Parece desnecessário acrescentar qualquer comentário à corajosa iniciativa de Fernando Guerreiro de colocar em cena o texto premiado pela Shell de Alcides Nogueira Pólvora e Poesia após o reconhecimento público da excelência do espetáculo – que conquistou os títulos de melhor espetáculo e direção sob iniciativa da Brasken Novas Formas de Ver o Mundo em 2010.
Guerreiro resgata sua vocação de encenador desassombrado e polêmico que havia sido obscurecida pelas injunções do mercantilismo cultural que busca, sem pudor, reduzir o Teatro e as Artes a frívolo divertimento, como ele mesmo afirma no programa do espetáculo: “espero continuar navegando nestes mares bravios... e me descobrir um artista que não tem medo do desconhecido.”
A coragem do criador cênico compara-se à dos grandes navegadores ibéricos que ousaram singrar oceanos em busca da descoberta e desbravamento de territórios ultramarinhos responsabilizando-se pela integridade física e ânimo de suas tripulações diante de intempéries imprevistas e possíveis ataques de piratas dos mares.
A competente direção do espetáculo é indiscutível e configura-se claramente como bússola do formato cênico descoberto em parceria com os atores e assessores audovisuais. Revela apurado cuidado na garantia de ritmo e harmonia aos desafios colocados com a transposição para o palco aberto do material dramático.

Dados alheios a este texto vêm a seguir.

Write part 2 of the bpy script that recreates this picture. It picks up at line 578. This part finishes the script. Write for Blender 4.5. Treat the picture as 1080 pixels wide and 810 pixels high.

A atuação em palco aberto todavia necessita ser tecnicamente aprimorada por atores e diretores teatrais baianos e brasileiros. Mas isso é absolutamente perdoável por não existirem a rigor espaços físicos (edifícios teatrais) dedicados à experimentação e aprendizado de todas as suas exigências e possibilidades de configuração topológicovisuais.
O que se pode discutir é a concepção cênica do espetáculo, que distingue-se da direção. Na encenação encontra-se concretizada a mediação do encenador enquanto intérprete e organizador das vária s lexias enredadas na apresentação de sua provocação intencional objetivando reação estética por parte dos eventuais fruidores e apreciadores.
Não existem concepções estéticas melhores ou piores, elas são únicas, singulares, prerrogativas dos criadores cênicos corroboradas pelo elenco e apoio técnico.
A opção pela tonalidade sépia (luz, figurinos, adereços, dispositivos cênicos) parece sinalizar a desidratação da Poesia irisada de Verlaine, Rimbaud, Baudelaire e dos "malditos” da era pré-revolucionária, tingida pelas cores impressionistas, simbolistas, expressionistas e futuristas das vanguardas européias. Talvez se justifique por ser desejo da encenação ressaltar a cínica orquestação hegemônica da intolerância heteronormativa - que sufoca e empalidece as paixões “fora do armário.”
A violência da repressão aos desejos íntimos indomáveis fica evidente no agressivo dispositivo cênico manejado habilmente pelos atores e na nudez explícita despida de erotismo nas cenas “tórridas” belissimamente coreografadas por Hilda Nascimento.
A tonalidade sépia atua como uma espécie de “estranhamento” que obriga o espectador a afastar-se das suas representações colorizadas pelos solos em rock da guitarra de Beef que traduzem exemplarmente os efeitos surrealistas do absinto nas vivências poéticas arrebatadoras... Ocorre um choque de contrários que gera uma espécie de arrefecimento ou desempoderamento desconsertante das paixões sinalizando o desconforto de seu recalcamento.
O desbunde dionisíaco dos poetas loucos da vanguarda eropeia veste a máscara do trágico e exala um odor incômodo de pólvora molhada.
Parabéns Guerreiro e todos os enredados por Pólvora e Poesia!